Thank you Kathie, and thank you for keeping Larry's spirit alive.
The watch is a beautiful thing, after all who can pass up an E-Paper display on a watch. For an electronic watch, it simply blows away any other display technology for sheer flexibility. Low light, it has a backlight that gives a blue glow once you press a button. In high light, the numbers show up in a beautiful silver on deep navy blue. Other Pebble watches have different color schemes, but the E-Paper display is amazing.
The watch did not come with the charging cable, initially. Since I was given it at Larry's Celebration of Life ceremony, I wasn't going to ask for it immediately. I did get it a couple weeks later, but until then I would "find something" to make sure it still worked.
I did find a Reddit link to something someone wrote. Apparently the connectors on the watch, in my case on the side of the watch, were Negative and Positive connections with the case being an extra Negative - the Ground. For other Pebble Watches, the connectors are on the back of the watch.
This is where I issue the Internet Standard Warning:
Contact Pebble for Service under Warranty if your watch is still warranted. Much better than hacking around with whatever I say here!
Any information given here within is presented at your own risk.
If you use it and break anything, it is at your own responsibility, and I take no responsibility or give no warranty.
All Information presented here within "works for me".
If you connect something backwards or short out a connection, you could damage any of your electronics.
Make doubly sure you have tested all connections with a multi meter and make sure that you have polarity correct.
First - clean all connectors.
Second - get your Pebble up to the latest firmware.
According to this link on Reddit, you will be able to fashion (jury rig) a connector to charge your watch.
I was able to. I connected a piece of wire to the positive connector on the watch, a second to the negative, and fed 5VDC into it. The watch vibrated almost immediately, displayed the Pebble start up display, then began charging for as long as I was able to hold all the connectors together.
For the Pebble Steel, the Positive connector is the connector closest to you, assuming you hold the watch as if it is to be read correctly.
Problem One:
Charging Problem NOT Originally solved. You see, there's a problem with these watches. If you charge one up full using the cable on the connectors at the side of the watch, then reconnect it, it will discharge back into the power supply draining the watch.
They need a Diode in line to help fix that. Ten Cent Part.
Problem Two:
The connectors must be clean. As in no dirt on the connectors at all. Clean with Alcohol and a bit of cotton. This may allow you to charge the watch but not necessarily. I tried it and it did not help.
Problem Three:
The cable finally arrived. There was about 70% charge on the watch. I plugged the cable into the back of my laptop, and walked away. The watch drained completely of any power.
The Solution presented itself in a Youtube Video that is embedded below. There is a person in Holland with a Pebble Steel watch. He had the same problem as I did. In the video he mentions that his watch would charge sometimes but not others. When he asked for service from Pebble Support, he was sent back a new watch which worked perfectly under warranty.
Great!
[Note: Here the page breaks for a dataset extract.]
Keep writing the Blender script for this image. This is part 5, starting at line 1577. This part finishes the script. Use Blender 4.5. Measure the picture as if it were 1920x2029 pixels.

Excellent service, Pebble!
Near the end of the video, he tied all the information together without knowing it for me. He plugged the new watch onto the cable, and connected the old watch to a second cable. The old "damaged" watch did not begin to charge until he touched the back of the old watch to the new one thereby creating the ground.
Therefore my solution was this. I created a Charging Ground Platform for my Pebble Steel.
Step 1: Obtain parts:
- Four Thumbtacks
- Suitable base for the platform - mine was a lid to a treats canister.
- Length of wire to connect to Ground - specific length is not material, mine is about 18 inches or a half meter
- Good electrical ground to the negative side of the charging cable
- For your watch, positioning of the thumbtacks will vary.
- I laid a piece of paper on the back of the watch to make a template, then marked it off on the plastic lid.
- Marks on the lid will match that of the screws on the watch.
- This placement will lower the probability that the watch will get scratched up.
- Drive one thumbtack through the lid for each corner of the watch.
- Connect each thumbtack with wire allowing the wire to extend out past the last connector freely.
Step 3: Final Connections:
- Plug the Pebble charging cable into your charger and to your watch.
- In my case, I am using a laptop and that greatly simplified my connections.
- The case of the laptop is a ground, and functions as a ground for USB and for the entire computer.
- An external charging "wall wart" plug will require you to take further steps.
- Connect the ground wire from the Charging Ground Platform to a metal ground on the laptop.
- Place the Pebble Watch onto the assembled platform making sure that one or more of the thumbtack will touch the bare metal case of the watch, preferably on the screws in the back of the watch.
- You may or may not get confirmation from the watch that it is now charging - I have seen it immediately go into charge mode, and I have seen it not and both work.
The Pebble Steel is now a product that has been discontinued. The memory in it is lower than the newer watches, and the operating system firmware can not be updated past the last of version 3. Newer watches have version 4 available.
Like I said, it works for me. Good luck!